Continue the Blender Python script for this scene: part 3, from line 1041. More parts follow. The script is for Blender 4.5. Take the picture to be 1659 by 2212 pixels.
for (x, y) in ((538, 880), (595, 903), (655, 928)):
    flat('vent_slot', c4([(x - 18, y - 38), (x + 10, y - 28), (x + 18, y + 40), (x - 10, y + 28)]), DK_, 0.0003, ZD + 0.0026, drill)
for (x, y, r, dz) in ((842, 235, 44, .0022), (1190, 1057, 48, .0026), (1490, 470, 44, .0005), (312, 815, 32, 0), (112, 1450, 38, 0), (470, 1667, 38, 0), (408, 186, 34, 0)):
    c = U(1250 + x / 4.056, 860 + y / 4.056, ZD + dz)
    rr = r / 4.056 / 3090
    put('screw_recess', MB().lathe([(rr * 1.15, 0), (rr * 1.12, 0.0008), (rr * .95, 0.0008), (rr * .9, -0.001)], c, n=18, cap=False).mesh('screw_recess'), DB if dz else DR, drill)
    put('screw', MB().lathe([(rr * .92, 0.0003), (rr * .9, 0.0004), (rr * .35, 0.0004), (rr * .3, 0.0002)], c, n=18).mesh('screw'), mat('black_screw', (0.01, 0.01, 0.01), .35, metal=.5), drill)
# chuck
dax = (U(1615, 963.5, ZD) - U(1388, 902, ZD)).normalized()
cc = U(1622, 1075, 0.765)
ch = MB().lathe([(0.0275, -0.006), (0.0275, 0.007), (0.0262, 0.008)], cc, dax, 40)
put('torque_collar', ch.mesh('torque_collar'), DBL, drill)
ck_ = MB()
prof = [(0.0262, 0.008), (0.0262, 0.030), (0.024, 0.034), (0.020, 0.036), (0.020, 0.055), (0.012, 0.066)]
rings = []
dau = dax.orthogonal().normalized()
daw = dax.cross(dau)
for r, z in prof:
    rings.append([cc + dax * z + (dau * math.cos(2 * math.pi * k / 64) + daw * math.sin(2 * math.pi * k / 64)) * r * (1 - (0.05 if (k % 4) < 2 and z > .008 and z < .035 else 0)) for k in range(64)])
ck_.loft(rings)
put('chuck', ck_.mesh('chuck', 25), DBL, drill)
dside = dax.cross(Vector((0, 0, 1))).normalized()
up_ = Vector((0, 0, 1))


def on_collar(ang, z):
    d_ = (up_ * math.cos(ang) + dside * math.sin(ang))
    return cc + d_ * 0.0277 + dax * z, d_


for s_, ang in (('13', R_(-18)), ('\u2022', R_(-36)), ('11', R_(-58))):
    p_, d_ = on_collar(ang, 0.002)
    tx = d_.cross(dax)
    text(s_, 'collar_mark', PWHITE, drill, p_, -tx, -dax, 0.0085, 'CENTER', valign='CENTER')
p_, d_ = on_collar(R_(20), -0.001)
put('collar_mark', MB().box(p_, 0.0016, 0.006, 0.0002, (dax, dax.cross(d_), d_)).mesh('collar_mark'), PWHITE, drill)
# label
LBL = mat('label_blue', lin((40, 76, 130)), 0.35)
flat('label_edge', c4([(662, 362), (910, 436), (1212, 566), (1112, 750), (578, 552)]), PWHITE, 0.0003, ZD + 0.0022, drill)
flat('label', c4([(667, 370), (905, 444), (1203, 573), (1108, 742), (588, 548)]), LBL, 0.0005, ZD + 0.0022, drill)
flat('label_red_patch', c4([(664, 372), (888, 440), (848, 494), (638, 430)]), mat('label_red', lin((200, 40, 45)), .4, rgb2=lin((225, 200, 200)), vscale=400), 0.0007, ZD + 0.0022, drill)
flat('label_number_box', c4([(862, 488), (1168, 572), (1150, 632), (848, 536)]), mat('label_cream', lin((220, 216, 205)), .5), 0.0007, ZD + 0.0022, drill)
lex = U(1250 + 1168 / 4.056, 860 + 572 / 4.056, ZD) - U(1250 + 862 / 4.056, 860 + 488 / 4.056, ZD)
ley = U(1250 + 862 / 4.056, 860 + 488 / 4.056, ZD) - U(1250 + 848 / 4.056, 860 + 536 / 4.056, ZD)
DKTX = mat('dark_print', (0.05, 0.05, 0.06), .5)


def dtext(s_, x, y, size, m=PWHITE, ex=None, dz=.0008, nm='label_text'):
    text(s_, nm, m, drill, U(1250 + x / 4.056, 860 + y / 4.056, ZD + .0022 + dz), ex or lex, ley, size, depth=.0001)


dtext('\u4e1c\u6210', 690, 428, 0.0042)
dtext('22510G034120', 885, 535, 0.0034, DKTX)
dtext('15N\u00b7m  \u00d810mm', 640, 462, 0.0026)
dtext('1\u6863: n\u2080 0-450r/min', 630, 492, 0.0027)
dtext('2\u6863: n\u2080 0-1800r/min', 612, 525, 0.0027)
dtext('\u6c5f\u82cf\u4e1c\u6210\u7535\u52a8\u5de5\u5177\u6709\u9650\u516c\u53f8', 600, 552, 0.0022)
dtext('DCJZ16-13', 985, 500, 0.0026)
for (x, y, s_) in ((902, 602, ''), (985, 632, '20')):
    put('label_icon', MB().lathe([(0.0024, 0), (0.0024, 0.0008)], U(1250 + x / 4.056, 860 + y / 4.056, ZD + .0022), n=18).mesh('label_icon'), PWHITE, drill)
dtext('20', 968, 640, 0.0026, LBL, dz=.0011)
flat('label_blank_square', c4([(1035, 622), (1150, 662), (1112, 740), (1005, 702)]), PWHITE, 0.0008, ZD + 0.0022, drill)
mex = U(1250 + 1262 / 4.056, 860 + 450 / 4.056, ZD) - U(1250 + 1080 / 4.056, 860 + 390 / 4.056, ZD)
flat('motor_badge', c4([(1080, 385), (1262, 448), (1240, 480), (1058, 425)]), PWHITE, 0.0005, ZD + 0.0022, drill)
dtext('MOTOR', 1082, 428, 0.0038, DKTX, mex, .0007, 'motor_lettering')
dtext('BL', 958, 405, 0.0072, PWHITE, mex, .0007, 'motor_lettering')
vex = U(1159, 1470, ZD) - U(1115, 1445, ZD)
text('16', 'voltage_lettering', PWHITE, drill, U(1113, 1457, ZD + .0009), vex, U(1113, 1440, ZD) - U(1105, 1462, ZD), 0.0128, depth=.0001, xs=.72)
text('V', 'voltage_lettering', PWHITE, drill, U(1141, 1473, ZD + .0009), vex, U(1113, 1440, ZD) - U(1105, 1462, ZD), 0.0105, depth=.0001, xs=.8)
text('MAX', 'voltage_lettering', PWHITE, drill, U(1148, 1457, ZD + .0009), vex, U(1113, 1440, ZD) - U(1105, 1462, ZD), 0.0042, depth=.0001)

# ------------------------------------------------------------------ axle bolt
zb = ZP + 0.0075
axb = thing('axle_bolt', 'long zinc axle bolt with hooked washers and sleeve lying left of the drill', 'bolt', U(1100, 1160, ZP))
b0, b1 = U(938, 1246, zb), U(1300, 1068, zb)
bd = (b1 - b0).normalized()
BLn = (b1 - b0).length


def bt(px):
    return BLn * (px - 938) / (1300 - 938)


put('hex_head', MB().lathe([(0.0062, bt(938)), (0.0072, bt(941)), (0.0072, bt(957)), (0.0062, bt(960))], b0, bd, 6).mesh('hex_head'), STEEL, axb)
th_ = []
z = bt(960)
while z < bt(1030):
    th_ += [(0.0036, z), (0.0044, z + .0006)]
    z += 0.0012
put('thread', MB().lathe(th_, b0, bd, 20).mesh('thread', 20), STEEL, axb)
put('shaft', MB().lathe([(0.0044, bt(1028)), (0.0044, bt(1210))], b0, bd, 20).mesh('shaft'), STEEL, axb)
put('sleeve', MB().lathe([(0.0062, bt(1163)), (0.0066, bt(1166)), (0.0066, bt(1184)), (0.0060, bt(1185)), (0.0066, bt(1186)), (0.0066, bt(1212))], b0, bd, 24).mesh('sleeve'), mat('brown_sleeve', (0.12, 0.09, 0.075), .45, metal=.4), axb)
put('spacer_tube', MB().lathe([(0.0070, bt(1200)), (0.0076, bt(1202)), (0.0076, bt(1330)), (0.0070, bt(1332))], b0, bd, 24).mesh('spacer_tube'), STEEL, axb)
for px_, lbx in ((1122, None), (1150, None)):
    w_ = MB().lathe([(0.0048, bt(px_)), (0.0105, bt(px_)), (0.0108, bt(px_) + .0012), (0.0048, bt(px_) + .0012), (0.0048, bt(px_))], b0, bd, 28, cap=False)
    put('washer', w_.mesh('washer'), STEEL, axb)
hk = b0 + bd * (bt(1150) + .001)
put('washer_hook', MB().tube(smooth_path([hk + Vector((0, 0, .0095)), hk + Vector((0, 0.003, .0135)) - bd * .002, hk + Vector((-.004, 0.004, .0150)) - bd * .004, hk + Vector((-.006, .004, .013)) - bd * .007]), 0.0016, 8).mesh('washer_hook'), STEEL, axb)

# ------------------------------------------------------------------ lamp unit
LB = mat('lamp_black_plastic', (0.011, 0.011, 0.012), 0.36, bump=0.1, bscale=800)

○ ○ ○

Write out, unaltered, the lines from the opening of the listing through the line that includes "return cc + d_ * 0.0277 + dax * z, d_".

Continue the Blender Python script for this scene: part 3, from line 1041. More parts follow. The script is for Blender 4.5. Take the picture to be 1659 by 2212 pixels.
for (x, y) in ((538, 880), (595, 903), (655, 928)):
    flat('vent_slot', c4([(x - 18, y - 38), (x + 10, y - 28), (x + 18, y + 40), (x - 10, y + 28)]), DK_, 0.0003, ZD + 0.0026, drill)
for (x, y, r, dz) in ((842, 235, 44, .0022), (1190, 1057, 48, .0026), (1490, 470, 44, .0005), (312, 815, 32, 0), (112, 1450, 38, 0), (470, 1667, 38, 0), (408, 186, 34, 0)):
    c = U(1250 + x / 4.056, 860 + y / 4.056, ZD + dz)
    rr = r / 4.056 / 3090
    put('screw_recess', MB().lathe([(rr * 1.15, 0), (rr * 1.12, 0.0008), (rr * .95, 0.0008), (rr * .9, -0.001)], c, n=18, cap=False).mesh('screw_recess'), DB if dz else DR, drill)
    put('screw', MB().lathe([(rr * .92, 0.0003), (rr * .9, 0.0004), (rr * .35, 0.0004), (rr * .3, 0.0002)], c, n=18).mesh('screw'), mat('black_screw', (0.01, 0.01, 0.01), .35, metal=.5), drill)
# chuck
dax = (U(1615, 963.5, ZD) - U(1388, 902, ZD)).normalized()
cc = U(1622, 1075, 0.765)
ch = MB().lathe([(0.0275, -0.006), (0.0275, 0.007), (0.0262, 0.008)], cc, dax, 40)
put('torque_collar', ch.mesh('torque_collar'), DBL, drill)
ck_ = MB()
prof = [(0.0262, 0.008), (0.0262, 0.030), (0.024, 0.034), (0.020, 0.036), (0.020, 0.055), (0.012, 0.066)]
rings = []
dau = dax.orthogonal().normalized()
daw = dax.cross(dau)
for r, z in prof:
    rings.append([cc + dax * z + (dau * math.cos(2 * math.pi * k / 64) + daw * math.sin(2 * math.pi * k / 64)) * r * (1 - (0.05 if (k % 4) < 2 and z > .008 and z < .035 else 0)) for k in range(64)])
ck_.loft(rings)
put('chuck', ck_.mesh('chuck', 25), DBL, drill)
dside = dax.cross(Vector((0, 0, 1))).normalized()
up_ = Vector((0, 0, 1))


def on_collar(ang, z):
    d_ = (up_ * math.cos(ang) + dside * math.sin(ang))
    return cc + d_ * 0.0277 + dax * z, d_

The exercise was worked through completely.